16 Feb 2014

Spectrum for 16 February 2014

From Spectrum, 12:05 pm on 16 February 2014

Mazengarb Report Bodgies and Widgies Courtesy A H Manning
The bodgie: a study in abnormal psychology by A.H. Manning. A.H. & A.W. Reed, Wellington, 1958.

In 1954, moral panic swept the country following revelations about sexual activity amongst teenagers in the Hutt Valley. The government, responded by appointing Queen’s Counsel Oswald Mazengarb to chair a Special Committee on Moral Delinquency in Children and Adolescents. Several factors fed into the perceived mood of the country, or at least the perceptions of clergy, politicians and others concerned with ‘moral values’. Sexually explicit literature, films and popular music were frowned upon. Bodgies and widgies who congregated in milk-bars were seen as driving down teenage moral standards, not to mention leather-clad motor bike gangs.

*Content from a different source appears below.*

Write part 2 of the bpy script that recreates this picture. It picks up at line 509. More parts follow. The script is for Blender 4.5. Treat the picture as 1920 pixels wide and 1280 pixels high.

In under two months Mazengarb reported back and blamed promiscuity ‘on the absence from home of working mothers, the availability of contraceptives and young women who entice men into having sex.'

Copies of the Mazengarb Report were sent to almost 300,000 families. It noted that 'the new pattern of juvenile immorality is uncertain in origin, insidious in growth and has developed over a wide field.’

The programme was produced by Jerome Cvitanovitch and first broadcast in August 1991.